═══ EXERCISE DATA

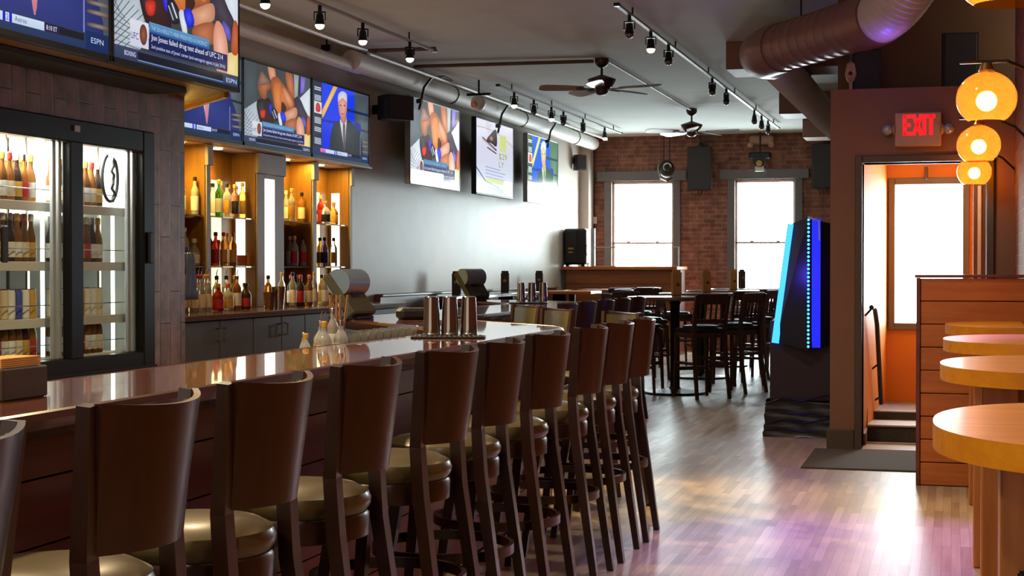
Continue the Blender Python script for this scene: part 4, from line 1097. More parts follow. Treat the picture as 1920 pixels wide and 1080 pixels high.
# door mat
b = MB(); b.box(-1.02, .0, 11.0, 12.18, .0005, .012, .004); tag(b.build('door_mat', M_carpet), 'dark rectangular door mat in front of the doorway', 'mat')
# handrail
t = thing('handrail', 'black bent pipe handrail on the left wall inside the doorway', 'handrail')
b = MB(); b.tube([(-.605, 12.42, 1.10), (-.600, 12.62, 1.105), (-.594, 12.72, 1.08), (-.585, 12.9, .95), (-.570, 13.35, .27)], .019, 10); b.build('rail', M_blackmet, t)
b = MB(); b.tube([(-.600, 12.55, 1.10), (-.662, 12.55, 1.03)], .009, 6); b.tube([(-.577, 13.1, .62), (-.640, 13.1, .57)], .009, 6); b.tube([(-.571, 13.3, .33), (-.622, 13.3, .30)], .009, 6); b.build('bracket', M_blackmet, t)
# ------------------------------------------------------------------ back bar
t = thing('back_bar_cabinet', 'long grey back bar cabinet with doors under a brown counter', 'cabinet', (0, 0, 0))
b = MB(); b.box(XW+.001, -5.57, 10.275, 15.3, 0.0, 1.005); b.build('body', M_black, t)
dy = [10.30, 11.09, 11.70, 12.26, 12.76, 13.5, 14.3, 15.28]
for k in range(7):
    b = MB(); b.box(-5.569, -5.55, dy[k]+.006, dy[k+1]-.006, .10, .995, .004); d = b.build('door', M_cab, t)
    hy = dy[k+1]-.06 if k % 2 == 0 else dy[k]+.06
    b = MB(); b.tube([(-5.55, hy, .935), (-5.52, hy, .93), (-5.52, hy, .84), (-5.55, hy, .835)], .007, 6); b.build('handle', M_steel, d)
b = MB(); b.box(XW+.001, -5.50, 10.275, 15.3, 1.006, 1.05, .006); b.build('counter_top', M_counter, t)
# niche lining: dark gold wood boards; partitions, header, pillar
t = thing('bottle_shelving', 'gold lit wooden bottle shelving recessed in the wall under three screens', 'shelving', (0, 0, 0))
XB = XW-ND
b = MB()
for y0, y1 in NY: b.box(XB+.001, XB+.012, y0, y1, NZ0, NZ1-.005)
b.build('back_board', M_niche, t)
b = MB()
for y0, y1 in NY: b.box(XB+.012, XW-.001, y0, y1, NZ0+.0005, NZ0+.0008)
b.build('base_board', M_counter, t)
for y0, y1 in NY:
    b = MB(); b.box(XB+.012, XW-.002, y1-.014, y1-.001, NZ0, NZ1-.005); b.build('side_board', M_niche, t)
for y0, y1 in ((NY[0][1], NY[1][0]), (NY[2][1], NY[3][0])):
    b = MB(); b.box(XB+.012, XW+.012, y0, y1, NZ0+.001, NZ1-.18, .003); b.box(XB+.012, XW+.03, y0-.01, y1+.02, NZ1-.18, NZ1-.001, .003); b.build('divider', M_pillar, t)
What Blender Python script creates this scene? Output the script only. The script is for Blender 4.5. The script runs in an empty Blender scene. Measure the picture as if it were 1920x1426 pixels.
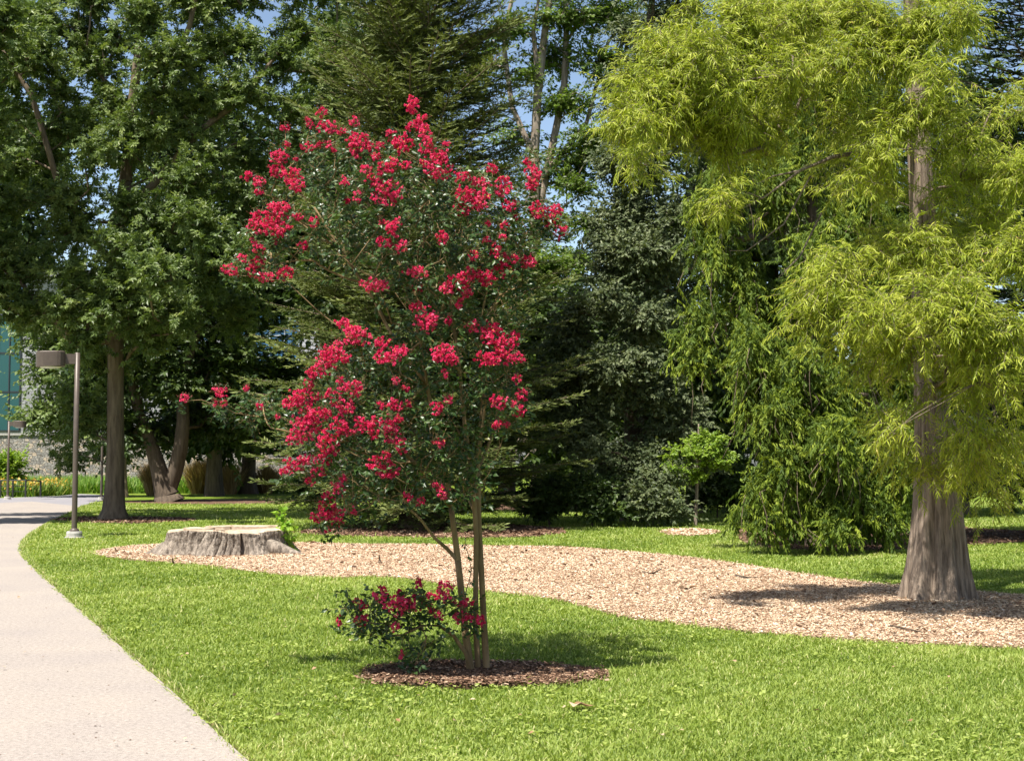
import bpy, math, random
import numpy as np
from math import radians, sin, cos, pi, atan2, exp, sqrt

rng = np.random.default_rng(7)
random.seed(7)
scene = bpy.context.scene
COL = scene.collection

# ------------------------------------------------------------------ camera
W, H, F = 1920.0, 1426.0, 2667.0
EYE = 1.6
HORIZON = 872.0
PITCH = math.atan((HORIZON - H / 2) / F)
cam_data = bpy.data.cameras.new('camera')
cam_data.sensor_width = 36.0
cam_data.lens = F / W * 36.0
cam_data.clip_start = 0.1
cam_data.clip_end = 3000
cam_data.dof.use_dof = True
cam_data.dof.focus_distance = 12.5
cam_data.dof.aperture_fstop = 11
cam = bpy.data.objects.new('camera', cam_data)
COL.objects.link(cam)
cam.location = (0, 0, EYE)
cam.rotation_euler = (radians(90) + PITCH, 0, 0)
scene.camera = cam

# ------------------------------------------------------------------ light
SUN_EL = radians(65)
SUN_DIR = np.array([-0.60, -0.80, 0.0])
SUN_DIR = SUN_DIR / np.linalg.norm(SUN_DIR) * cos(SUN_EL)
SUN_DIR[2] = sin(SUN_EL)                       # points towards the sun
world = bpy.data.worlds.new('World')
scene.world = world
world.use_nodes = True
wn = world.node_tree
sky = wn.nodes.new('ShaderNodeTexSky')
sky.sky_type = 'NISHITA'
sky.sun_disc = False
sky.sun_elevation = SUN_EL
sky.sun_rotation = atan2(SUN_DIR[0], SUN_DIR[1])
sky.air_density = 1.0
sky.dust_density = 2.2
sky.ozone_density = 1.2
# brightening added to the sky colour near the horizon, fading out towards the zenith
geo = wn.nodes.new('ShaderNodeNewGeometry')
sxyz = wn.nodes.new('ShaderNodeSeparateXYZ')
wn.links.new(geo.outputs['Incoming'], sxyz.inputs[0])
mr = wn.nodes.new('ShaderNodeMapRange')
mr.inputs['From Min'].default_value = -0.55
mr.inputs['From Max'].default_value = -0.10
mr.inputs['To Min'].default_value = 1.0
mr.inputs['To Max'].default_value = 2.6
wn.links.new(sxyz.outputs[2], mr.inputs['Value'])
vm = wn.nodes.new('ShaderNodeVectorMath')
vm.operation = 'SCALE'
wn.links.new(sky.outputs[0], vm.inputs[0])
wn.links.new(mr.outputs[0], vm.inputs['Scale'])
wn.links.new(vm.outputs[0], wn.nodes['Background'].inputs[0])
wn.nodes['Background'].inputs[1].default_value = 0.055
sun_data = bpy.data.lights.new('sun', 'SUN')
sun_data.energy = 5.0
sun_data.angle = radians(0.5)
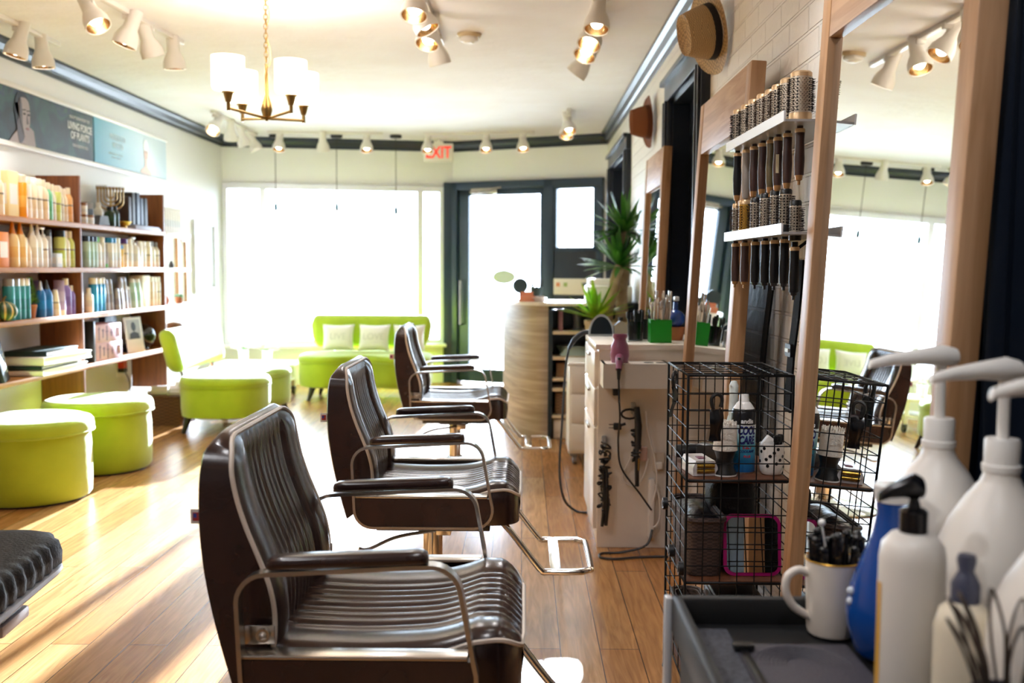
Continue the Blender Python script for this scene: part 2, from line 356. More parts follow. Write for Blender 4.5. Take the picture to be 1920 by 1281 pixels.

══════

* WRITTEN TASK *
Your answer should be a single number: the count of lines in the entries that contain the word "follow".

* THE REPLY *
2